Dans l’absolu, surréalistes et anarchistes partagent

l’idée suivante : la satisfaction des besoins intérieurs de l’homme fait l’objet d’une lutte aussi impérative que la transformation des structures sociales et, contrairement aux marxistes, la recherche active de la seconde ne doit pas s’accompagner du sacrifice de la première. L’individu prime par rapport au collectif. Artaud comme Bunuel pensent la révolution comme révolution, en tout premier lieu, de la culture. Comme le dit Artaud . [41]

« Pour moi, il n’y a pas de révolution sans révolution dans la culture, c’est-à-dire dans notre façon universelle, notre façon, à nous tous, de comprendre la vie et de poser le problème de la vie. Déposséder ceux qui possèdent est bien, mais il me paraît mieux d’ôter à chaque homme le goût de la propriété. [...] Pour faire mûrir la culture il faudrait fermer
les écoles, brûler les musées, détruire les livres. »

Les films surréalistes bien que peu nombreux, détruisent à eux seuls, tous
les mythes sociaux admis par la société entière. Plus rien ne tient face à ces images oniriques qui se permettent tout puisqu’elles sont du domaine de l’irréel. Prétexte idéal pour faire passer les idées les plus extrêmes. La loi, la civilisation, le capitalisme, le patriarcat se désagrègent pour être remplacés par le désordre, l’archaïsme, l’association, le rêve. Tout ce qui est du domaine de l’homme primordial et de l’amour. Le film n’apporte au spectateur aucune accroche narrative claire, il existe en dehors du récit, il n’est que succession d’images incohérentes qui dessinent une pensée, un montage d’idées. C’est le Travail pur de la pensée d’Artaud. Un cerveau en marche placé sur un écran. Le spectateur est entraîné dans des sentiers de liberté délirants, où tout est permis. Cette soudaine liberté a déconcerté bien des publics en son temps, et encore actuellement est classée dans l’avant-garde, l’expérimentation. La liberté que propose l’anarchie, taxée d‘utopique, fait peur elle aussi, car elle est totale, retournant tout sur son passage. Le cinéma surréaliste a su employer, depuis sa création jusqu’à aujourd’hui, cette anarchique liberté. Ado Kyrou, Jacques-Bernard Brunius, Jean-Louis Bédouin, Michel Zimbacca, Eva et Jan Svankmajer, entres autres cinéastes surréalo-anarchistes, poursuivront cette démarche dans leurs propres films. Les deux moyens de connaissance du surréalisme, la liberté et l’amour, empruntant la poésie de l’image filmique pour ouvrir d’autres possibles aux yeux du monde,
se retrouvent dans le texte manifeste d’Aurélien Dauguet.

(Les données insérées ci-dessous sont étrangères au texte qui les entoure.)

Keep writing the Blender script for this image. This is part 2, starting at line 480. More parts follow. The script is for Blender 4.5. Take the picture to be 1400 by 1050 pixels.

« Tout reste à conquérir pour la libération de l’homme à tous les plans de sa vie économique, sociale, individuelle, affective et sensible. Le cinéma est pour nous un des innombrables moyens qui permettent ce complet retournement de soi-même, ce merveilleux voyage par
les nuits ensoleillées de la poésie, de l’amour et de la liberté pour atteindre l’aube rouge et noire de la surréalité. » [42]

En dehors de ce dernier et de quelques éléments dans les articles de la revue l’âge du cinéma, le surréalisme n’a produit aucun écrit, connu, concernant le lien direct entre l’anarchisme et lui, au sein du cinéma. Sans doute ne considérait-il pas que la chose soit utile à préciser, puisqu’elle était déjà perceptible dans le cadre littéraire. [43] Il suffit de voir leurs films pour comprendre qu’il n’y a aucun rapport entre eux et la conception communiste du cinéma. Le réalisme de l’école russe [44] et celui, en France, d’un Renoir ou d’un Carné, ne correspond en rien à la folie des images, à la provocation sans limites du mouvement, qui n’a jamais cessé de vivre.

Le surréalisme, comme le dadaïsme et l’incohérence avant lui, aura fait surgir, au-delà du mystère onirique des photogrammes, une lumière « noire » dans l’espace cinématographique.